Horn argues that the Americanisation of British culture was a far more conditional, hesitant and nuanced process than the smooth story of cultural imperialism articulated – and either celebrated or excoriated – by contemporaries such as Colin McInnes and Richard Hoggart. In the dress codes adopted by young people in Lancashire towns, the corner-shop cafes and milk bars in which they gathered, or the chunky and less flamboyant designs of the British jukeboxes that provided the music in those milk bars, the British expressed themselves in ways that were local and regional as much as American. Indeed, UK culture had been open to US influences for at least a century at this point, but the differences remain – whether expressed through the music of folk rock and prog rock, the dress of skinheads and punks, or more recently the lyrical wit of UK grime. Meanwhile, however, that glamorous musical beast that was the jukebox has departed, its soundscape lost to the anodyne respectfulness of nostalgia. The causes of its departure await their historian.
Andrew Blake, University of East London
Few objects can match the gleaming, eternally blaring juke box as an evocative icon of 1950s’ youth culture. Hardly surprising, then, that it is taken as a key point of reference by Adrian Horn in his authoritative and eminently readable study of teenage life in post-war Britain. In Juke Box Britain, Horn uses a case-study history of the mechanical record player as an avenue for exploring the impact of American design influences in Britain between 1945 and 1960. But his deftly crafted survey not only takes in the shifting design aesthetics of the juke box itself but also extends to a fascinating and painstakingly researched account of the young people who played and enjoyed juke box music, and the greasy spoon cafés and coffee bars where they congregated and socialized.
Professor Bill Osgerby, London Metropolitan University
Using a range of sources, from the trade press of the music industry to memoirs and interviews, and drawing on an established sociological and historical literature on postwar youth cultures, Adrian Horn has produced an innovative and scholarly work. He charts the cultural impact of juke boxes in Britain in meticulous detail, and sheds much needed light also on the cultural worlds of ‘the juke box boys’ and youth cafes of postwar Britain.
David Fowler, University of Cambridge
The phenomenon of Americanisation has long been recognised as a key characteristic of British youth culture in the period 1945–1960. In his thoroughly researched and eminently readable book Adrian Horn advances a revisionist interpretation which questions the notion of wholesale Americanisation and argues instead for a fusion of American and British influences creating a cultural hybrid which was new and distinctive. He examines in turn the juke box, popular music, youth venues and youth fashion. His work on the history, function and design of the juke box in Britain is particularly innovative and revealing.

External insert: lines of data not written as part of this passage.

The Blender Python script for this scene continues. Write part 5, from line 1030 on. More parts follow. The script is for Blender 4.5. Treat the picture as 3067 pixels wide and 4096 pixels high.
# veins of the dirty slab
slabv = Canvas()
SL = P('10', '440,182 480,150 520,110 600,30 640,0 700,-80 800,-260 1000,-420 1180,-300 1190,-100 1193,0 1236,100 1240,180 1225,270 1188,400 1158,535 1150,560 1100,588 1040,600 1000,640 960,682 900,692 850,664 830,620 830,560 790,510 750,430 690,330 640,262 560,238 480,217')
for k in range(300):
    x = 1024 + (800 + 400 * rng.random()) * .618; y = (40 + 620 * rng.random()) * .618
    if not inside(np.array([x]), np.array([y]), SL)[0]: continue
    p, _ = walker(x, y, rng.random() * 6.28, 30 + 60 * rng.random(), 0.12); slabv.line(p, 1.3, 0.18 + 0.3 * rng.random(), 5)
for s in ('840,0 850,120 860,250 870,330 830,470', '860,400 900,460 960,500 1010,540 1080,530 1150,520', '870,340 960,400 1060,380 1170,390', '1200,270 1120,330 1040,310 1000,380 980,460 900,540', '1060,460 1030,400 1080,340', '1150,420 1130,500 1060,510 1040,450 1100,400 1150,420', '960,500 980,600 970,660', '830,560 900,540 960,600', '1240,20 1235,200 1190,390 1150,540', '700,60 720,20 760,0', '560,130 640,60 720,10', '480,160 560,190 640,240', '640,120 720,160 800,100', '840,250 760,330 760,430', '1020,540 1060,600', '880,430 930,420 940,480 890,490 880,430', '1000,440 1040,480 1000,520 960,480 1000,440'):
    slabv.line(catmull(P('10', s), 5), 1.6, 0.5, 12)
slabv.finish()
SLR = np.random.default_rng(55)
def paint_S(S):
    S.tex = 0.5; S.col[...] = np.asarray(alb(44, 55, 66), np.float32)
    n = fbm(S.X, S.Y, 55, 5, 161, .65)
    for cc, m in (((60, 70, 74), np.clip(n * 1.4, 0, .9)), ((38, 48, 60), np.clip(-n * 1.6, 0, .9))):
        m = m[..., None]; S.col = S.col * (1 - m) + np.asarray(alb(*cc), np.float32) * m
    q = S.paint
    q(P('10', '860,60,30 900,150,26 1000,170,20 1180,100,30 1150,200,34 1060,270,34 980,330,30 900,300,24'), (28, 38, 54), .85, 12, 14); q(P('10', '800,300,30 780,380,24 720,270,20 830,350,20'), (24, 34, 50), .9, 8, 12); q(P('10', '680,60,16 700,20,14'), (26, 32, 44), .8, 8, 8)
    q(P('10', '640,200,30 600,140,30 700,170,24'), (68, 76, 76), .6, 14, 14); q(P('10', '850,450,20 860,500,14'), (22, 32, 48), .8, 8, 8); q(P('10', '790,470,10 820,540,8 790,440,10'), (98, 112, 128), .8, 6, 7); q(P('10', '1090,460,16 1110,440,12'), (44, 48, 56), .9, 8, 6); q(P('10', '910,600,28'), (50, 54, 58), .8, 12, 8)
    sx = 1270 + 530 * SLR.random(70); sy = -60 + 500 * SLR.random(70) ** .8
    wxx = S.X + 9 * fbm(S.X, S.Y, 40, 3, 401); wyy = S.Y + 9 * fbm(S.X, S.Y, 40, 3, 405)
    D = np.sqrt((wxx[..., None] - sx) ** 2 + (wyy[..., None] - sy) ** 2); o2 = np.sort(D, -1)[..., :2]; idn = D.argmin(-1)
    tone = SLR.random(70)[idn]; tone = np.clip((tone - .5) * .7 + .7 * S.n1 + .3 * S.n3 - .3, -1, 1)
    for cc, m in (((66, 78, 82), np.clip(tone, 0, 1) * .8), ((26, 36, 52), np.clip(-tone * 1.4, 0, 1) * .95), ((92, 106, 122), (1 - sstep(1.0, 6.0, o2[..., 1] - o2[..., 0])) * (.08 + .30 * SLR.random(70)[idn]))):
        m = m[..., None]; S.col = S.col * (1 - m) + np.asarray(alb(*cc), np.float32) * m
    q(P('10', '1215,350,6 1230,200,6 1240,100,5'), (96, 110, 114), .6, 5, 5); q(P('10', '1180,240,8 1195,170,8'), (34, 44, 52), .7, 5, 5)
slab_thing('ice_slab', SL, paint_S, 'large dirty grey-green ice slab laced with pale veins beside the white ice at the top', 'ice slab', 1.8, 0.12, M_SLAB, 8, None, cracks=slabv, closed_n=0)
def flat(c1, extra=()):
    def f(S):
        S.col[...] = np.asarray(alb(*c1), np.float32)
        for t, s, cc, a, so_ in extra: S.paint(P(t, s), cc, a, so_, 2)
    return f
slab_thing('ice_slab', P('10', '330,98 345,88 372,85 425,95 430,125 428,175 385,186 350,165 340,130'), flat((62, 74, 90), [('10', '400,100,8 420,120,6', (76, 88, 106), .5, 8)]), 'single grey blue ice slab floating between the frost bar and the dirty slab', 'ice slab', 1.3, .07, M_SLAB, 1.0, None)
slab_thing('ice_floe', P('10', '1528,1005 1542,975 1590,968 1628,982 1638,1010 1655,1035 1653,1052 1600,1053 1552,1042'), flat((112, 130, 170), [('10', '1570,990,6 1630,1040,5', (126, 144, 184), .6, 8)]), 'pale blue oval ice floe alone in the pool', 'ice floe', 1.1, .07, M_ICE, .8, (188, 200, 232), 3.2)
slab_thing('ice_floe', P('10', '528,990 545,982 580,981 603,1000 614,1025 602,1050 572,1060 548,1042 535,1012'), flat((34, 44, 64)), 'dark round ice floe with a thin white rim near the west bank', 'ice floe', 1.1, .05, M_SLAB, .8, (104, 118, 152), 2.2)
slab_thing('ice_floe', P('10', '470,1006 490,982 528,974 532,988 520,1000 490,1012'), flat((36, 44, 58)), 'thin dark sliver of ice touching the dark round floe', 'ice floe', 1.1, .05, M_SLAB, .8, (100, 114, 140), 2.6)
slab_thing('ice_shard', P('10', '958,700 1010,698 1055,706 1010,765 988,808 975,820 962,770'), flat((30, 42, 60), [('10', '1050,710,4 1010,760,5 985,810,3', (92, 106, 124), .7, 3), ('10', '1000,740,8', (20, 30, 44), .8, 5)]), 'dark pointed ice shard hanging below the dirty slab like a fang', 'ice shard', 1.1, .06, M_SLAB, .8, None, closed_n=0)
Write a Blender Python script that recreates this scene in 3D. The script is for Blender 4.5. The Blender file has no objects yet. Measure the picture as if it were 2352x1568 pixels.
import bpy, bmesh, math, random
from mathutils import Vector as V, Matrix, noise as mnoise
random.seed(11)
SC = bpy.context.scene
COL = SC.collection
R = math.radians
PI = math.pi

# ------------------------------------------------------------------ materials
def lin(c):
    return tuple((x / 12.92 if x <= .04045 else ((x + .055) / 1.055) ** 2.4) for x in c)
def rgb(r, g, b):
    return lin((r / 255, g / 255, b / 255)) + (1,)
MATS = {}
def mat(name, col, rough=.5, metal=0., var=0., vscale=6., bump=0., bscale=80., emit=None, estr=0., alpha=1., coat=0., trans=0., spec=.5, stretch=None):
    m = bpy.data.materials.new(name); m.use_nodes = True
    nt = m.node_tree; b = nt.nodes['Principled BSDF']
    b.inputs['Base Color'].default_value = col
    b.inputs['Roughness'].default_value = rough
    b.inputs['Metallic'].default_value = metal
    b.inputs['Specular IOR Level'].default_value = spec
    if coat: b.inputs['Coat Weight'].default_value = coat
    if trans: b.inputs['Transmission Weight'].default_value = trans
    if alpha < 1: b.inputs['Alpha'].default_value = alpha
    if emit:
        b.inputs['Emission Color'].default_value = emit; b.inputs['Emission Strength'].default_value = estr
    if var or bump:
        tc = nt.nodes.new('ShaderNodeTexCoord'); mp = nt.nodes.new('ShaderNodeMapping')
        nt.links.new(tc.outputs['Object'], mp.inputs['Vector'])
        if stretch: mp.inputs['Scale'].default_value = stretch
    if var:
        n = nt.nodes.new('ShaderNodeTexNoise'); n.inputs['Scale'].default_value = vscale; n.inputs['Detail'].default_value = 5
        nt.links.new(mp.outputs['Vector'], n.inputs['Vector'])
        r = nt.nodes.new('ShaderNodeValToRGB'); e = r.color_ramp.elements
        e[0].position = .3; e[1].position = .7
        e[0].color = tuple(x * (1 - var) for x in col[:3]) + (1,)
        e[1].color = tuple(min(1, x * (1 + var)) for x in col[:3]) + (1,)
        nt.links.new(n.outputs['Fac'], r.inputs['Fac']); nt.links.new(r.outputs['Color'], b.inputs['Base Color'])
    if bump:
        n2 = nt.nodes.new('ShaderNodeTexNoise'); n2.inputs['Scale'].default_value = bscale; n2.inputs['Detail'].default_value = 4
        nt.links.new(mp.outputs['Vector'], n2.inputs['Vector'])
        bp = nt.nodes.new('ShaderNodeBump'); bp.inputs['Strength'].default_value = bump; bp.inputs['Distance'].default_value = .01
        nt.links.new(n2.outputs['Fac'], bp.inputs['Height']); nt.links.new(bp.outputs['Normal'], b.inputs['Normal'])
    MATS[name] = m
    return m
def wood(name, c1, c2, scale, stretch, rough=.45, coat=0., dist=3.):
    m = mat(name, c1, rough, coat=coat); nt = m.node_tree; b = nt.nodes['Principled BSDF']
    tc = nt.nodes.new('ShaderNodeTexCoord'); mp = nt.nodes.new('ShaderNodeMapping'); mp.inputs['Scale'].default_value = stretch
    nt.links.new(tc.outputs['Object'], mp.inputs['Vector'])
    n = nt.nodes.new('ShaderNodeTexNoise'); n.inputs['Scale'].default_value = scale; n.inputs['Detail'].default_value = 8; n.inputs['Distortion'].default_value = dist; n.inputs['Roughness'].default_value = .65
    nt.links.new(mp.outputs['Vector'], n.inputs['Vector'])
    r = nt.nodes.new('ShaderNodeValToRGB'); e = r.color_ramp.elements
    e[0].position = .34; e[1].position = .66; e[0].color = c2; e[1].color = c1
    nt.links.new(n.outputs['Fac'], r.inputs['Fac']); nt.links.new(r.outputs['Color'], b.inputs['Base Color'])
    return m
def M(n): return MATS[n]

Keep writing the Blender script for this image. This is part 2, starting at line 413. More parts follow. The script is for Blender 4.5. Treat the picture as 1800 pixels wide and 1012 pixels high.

He demonstrates convincingly that between 1945 and 1955 juke boxes in Britain had a specifically British form and only after 1955 did a modified American style appear. He also argues persuasively for the role of the juke box as a disseminator of raw and undiluted American music in a business otherwise limited by the Musicians’ Union, copyright restrictions, industry practices and the generalised disapproval of American rock ’n’ roll by the BBC. His ethnography of youth venues, milk bars, coffee bars, amusement arcades and youth cafes is thorough and well documented. He thoughtfully deconstructs teenage fashions, male and female, identifying their various British and American elements. The book makes excellent use of hitherto neglected primary printed sources and a good range of oral interviews. Not only is this a significant work of scholarship, it is also a nostalgic evocation of a now lost and vanished era.
Jeffrey Richards, Lancaster University
This book is great, it manages to be both informative and fun at the same time. And the photographs are so cool, they capture the contradictions of the era beautifully. A really interesting read for anyone interested in the style influences of the 1950’s.